The future of Ducati is more intriguing than the future of Valentino Rossi. Rossi is hungry to win again, and hungry to score regular podiums. I don't think he is nearly as hungry as 2008 & 2009 so I don't think he will take the risks necessary to win a title over an 18 race season. If he scores a few wins a season and scores regular podiums, he can bask in the limelight of positive media attention without being mauled by the yellow army. He might even take a kind of twisted satisfaction in drawing bigger crowds, though he is not champion. Rossi already indicated this would be the future of his career, when he said he was happy to return to Yamaha as the #2 and have some pressure taken off of him. If Valentino wins another title, it will just happen as a result of close competition. You won't see him put his health on the line to win by over 100 pts, imo.

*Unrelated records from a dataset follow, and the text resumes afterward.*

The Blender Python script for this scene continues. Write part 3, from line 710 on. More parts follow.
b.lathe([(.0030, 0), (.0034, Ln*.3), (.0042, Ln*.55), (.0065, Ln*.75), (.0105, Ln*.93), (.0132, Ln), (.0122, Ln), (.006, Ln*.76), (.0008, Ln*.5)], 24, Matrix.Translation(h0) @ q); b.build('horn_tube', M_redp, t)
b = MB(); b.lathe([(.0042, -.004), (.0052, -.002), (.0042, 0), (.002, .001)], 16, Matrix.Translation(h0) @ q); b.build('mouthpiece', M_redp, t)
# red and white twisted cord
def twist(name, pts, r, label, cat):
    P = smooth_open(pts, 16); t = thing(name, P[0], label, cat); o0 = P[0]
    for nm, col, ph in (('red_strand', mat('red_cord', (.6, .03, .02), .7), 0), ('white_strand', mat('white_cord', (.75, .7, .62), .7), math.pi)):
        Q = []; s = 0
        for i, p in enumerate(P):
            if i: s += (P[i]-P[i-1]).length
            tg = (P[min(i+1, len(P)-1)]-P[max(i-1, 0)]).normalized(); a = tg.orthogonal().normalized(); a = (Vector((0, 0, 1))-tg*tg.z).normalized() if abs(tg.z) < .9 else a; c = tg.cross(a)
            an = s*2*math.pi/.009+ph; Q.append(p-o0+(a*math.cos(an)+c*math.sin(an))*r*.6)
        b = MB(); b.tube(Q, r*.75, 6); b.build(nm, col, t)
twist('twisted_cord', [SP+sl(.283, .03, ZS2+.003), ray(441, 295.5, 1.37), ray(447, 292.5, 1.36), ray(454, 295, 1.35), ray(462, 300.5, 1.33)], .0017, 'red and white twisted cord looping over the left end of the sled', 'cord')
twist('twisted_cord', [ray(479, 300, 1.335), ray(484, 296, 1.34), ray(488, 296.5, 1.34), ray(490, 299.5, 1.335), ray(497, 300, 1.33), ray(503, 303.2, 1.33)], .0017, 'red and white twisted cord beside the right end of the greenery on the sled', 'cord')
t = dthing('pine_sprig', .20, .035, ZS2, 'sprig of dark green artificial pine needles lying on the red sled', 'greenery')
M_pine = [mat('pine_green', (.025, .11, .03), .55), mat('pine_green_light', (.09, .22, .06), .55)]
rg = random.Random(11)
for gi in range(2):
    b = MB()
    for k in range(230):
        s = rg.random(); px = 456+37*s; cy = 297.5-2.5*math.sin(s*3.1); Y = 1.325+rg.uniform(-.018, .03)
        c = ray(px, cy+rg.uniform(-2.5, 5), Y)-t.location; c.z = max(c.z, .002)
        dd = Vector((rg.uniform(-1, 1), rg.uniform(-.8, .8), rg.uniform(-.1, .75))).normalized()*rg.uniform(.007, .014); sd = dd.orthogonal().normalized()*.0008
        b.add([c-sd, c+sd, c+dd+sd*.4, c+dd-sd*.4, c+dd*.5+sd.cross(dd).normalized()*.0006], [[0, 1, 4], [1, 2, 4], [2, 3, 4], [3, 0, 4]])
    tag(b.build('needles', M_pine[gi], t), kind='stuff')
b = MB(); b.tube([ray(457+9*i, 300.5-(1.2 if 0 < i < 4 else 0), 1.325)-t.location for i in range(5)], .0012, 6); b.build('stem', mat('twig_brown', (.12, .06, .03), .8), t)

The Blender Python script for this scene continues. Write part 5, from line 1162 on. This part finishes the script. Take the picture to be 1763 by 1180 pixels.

Ducati's outlook is much more bleak. The Desmo GP has only turned properly for 2 seasons. Once in 2006, when the fuel capacity was reduced to 22L, and Bstone started developing the new 800cc tires. The second season it turned properly was 2007, when Casey won the championship in the new 21L 800cc era. After the emergency tire meetings in 2007, and after the resulting regulations were put in place for 2008, the Ducati stopped handling properly. Ducati are a factory team that cannot build a chassis/engine to cope with the tire regulations or the control tire. They've tried everything, including switching the entire bike to carbon monocoque so they can play around with positioning the ballast. After the experiment with carbon fiber didn't improve the handling or Casey's lack of front end feel, Ducati hired the team that out-developed them on the new 2008-spec Bridgestone. Even the most prolific development duo in MotoGP couldn't make the Desmo turn.
Other than Stoner, no one has ever been able to make the Ducati turn, but Stoner's aggressive experimental riding style was not consistent enough to give Ducati a shot at another world title. Which way is 'up' for Ducati? They can't design a bike around the tires, and the tire regulations will probably never allow the same equipment that led to the cornerspeeds in 2007.